The administration inherited a system in need of reform and moved quickly to introduce zero-tolerance policies for illegal, unreported and unregulated (IUU) fishing.

Those reforms include mandatory ownership disclosure, 24-hour incident reporting, pre-approval for new fishing vessels, and round-the-clock monitoring backed by 2025 amendments to the Maritime Act.

VISR Administrator Saade Makhlouf made the stance clear.

"Vanuatu takes IUU risks seriously, and vessels exposing the flag to repeated regulatory or reputational risk will not be allowed to remain under the registry," he stated.

The move is designed to protect the country's reputation while addressing long-standing concerns over flags of convenience, which can allow distant-water fleets to operate with reduced oversight.

Campaigner Milko Schvartzman, who has tracked the fleet's activities off Argentina, described the outcome as "a strong step forward in the fight against IUU fishing and flags of convenience."

High seas governance

The case also draws attention to the scale of China's distant-water fleet -- widely regarded as the world's largest and numbering in the thousands -- within a broader push to secure resource flows and access across key maritime corridors.

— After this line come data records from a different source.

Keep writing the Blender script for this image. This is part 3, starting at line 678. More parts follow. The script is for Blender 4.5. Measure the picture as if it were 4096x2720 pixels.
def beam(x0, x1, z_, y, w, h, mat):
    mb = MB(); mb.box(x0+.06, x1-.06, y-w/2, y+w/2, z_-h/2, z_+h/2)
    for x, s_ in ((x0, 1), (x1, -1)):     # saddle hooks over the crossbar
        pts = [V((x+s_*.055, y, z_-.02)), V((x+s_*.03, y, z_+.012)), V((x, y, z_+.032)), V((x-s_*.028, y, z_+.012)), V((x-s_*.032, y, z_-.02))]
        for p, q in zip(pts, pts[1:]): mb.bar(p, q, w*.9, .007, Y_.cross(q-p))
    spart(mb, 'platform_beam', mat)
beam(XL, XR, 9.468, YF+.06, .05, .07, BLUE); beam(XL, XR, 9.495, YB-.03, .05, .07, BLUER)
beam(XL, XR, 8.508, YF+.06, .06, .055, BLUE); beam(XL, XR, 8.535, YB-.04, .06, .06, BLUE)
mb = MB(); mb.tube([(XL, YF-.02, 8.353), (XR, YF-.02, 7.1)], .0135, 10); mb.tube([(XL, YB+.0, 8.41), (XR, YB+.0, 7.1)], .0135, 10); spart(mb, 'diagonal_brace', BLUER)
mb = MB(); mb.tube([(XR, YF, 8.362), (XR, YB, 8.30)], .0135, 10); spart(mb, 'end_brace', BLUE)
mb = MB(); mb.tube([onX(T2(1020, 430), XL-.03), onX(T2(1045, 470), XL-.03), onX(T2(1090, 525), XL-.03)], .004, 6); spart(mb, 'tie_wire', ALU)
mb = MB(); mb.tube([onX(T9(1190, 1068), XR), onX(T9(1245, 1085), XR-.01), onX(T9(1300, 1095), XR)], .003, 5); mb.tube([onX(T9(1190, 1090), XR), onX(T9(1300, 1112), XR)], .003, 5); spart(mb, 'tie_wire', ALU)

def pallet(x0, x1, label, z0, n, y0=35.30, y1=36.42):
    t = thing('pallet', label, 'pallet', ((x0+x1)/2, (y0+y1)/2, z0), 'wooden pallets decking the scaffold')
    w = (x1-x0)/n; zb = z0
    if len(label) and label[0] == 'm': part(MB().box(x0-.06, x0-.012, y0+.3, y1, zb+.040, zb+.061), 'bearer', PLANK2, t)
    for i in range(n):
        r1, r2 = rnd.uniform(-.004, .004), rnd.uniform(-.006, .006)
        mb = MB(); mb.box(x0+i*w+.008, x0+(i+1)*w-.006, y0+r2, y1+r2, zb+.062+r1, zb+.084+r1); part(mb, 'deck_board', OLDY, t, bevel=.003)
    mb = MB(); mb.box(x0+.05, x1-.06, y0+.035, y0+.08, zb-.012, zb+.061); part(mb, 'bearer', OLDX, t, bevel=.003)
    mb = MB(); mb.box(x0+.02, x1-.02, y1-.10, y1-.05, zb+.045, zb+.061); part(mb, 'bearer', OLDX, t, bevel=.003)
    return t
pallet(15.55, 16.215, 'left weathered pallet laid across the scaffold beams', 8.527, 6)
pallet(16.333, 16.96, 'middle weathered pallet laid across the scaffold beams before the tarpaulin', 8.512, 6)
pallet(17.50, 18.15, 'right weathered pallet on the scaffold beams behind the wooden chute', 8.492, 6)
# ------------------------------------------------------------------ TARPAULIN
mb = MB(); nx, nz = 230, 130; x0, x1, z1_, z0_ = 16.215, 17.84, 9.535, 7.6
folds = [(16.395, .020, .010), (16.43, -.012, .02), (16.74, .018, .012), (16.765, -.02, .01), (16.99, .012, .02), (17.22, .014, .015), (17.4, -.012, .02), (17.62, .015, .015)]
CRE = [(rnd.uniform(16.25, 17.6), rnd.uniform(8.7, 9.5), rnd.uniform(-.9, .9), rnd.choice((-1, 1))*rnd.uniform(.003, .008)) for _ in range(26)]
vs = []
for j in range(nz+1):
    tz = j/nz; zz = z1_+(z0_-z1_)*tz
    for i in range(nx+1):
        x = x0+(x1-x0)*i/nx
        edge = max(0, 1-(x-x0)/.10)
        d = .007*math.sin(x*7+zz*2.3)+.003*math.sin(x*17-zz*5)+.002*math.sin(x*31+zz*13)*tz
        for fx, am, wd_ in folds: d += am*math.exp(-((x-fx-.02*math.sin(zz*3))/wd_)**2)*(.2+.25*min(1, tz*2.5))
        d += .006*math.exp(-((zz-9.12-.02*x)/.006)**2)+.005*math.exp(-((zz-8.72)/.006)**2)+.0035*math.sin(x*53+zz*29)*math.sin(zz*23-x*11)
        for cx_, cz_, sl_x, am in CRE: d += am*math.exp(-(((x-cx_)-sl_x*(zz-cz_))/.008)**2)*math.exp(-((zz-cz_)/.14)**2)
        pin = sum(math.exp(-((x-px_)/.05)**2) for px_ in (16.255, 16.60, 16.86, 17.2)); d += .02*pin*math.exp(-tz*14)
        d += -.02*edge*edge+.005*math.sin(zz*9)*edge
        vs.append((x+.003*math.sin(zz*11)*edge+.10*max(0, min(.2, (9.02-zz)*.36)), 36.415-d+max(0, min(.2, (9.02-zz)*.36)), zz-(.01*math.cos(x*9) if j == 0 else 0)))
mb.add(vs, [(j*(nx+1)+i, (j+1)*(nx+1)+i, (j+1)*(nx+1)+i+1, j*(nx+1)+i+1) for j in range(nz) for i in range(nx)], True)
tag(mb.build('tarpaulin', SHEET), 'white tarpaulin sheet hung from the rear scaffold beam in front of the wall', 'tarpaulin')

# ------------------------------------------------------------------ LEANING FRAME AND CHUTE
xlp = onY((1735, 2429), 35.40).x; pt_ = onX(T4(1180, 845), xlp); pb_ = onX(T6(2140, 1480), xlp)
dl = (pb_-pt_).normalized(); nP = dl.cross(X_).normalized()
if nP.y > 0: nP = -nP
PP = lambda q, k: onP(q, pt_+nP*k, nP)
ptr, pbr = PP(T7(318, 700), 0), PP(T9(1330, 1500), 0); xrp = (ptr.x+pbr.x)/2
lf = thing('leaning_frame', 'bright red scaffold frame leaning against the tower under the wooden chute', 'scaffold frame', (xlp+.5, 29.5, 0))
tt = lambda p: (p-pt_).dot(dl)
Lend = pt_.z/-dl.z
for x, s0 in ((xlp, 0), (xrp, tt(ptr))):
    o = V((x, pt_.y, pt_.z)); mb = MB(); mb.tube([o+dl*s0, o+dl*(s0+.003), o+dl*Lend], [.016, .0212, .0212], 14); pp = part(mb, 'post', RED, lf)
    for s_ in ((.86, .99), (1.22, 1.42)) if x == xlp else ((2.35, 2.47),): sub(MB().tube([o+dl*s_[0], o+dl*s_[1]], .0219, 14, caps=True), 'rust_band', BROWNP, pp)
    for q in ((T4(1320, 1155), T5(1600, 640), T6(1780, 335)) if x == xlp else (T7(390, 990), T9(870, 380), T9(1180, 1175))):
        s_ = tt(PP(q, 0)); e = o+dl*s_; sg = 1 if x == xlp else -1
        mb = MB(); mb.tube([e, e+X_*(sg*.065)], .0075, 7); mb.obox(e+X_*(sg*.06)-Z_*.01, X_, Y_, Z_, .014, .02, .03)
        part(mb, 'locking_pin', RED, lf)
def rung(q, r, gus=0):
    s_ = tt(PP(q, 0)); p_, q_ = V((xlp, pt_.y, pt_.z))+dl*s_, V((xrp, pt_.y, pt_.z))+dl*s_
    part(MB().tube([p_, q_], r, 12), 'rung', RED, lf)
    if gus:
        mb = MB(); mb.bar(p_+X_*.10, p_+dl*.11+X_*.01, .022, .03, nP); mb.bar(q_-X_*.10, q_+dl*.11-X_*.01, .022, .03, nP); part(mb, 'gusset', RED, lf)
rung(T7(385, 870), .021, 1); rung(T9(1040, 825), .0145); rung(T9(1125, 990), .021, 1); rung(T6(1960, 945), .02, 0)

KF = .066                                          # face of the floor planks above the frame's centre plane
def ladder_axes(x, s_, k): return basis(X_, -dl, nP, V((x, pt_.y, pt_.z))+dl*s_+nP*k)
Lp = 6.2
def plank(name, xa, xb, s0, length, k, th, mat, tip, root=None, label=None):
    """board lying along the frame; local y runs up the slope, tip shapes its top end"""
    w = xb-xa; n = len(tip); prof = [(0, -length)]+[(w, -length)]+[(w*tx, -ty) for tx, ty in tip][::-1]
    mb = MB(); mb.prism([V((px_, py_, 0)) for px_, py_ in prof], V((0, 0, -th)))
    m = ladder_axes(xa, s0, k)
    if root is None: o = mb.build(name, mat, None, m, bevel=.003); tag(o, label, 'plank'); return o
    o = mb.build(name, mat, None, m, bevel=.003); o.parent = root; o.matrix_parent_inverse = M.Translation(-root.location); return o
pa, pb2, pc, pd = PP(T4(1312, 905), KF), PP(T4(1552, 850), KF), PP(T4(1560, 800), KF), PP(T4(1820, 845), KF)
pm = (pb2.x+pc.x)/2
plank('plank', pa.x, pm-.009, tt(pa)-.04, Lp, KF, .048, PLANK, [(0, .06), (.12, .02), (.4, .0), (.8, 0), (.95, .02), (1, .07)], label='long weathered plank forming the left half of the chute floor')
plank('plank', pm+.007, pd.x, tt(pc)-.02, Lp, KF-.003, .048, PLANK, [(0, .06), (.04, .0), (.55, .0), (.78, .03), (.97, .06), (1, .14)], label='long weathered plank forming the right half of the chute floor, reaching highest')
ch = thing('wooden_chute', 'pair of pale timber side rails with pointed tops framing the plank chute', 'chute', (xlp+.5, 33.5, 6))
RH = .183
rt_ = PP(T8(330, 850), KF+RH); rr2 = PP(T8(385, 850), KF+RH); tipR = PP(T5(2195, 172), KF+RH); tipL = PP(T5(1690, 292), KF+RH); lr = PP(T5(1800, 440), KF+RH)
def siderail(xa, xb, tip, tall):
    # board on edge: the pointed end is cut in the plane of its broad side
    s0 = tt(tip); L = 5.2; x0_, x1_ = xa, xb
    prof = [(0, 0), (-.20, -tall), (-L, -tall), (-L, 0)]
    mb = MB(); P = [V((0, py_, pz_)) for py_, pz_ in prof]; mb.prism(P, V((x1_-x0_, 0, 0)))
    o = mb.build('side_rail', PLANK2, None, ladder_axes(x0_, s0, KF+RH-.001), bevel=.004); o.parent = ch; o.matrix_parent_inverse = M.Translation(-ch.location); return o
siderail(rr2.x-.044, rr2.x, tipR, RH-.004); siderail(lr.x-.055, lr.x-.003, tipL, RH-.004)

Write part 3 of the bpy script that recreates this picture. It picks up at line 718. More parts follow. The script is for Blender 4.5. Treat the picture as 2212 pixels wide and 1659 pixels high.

Much of this activity is concentrated around areas such as "Mile 201", the largely unregulated stretch just beyond Argentina's EEZ.

Fishing pressure there has surged in recent years. According to the Environmental Justice Foundation, total fishing hours in the area rose 65 percent between 2019 and 2024, with Chinese vessels driving an 85 percent increase.

The ecological stakes are high.

Squid, a keystone species with a short life cycle, supports whales, seals, seabirds and commercially vital fish stocks. Overfishing risks damaging marine food webs, with ripple effects on coastal economies and seafood markets, including in Europe.

The concerns are not only environmental.

Investigations have also documented human rights abuses in parts of the fleet operating in the region, including excessive working hours, wage issues and wildlife cruelty.

Together, these problems expose deeper vulnerabilities in global seafood supply chains. Opaque ownership structures and at-sea transshipments make it harder to trace where seafood is caught, who controls the vessels, and whether crews are being treated lawfully.

Experts argue that stronger flag state enforcement must be matched by greater transparency regarding ownership, fishing locations and compliance records.

Vanuatu's action shows that targeted reforms by smaller registries can still deliver meaningful pressure.

It also aligns with wider calls for international cooperation, including agreed catch limits and technology-driven monitoring, to restore order on the high seas.

While only one step, the decision sends a clear signal: the era of unchecked ocean exploitation is facing growing resistance from coastal states and responsible flag nations.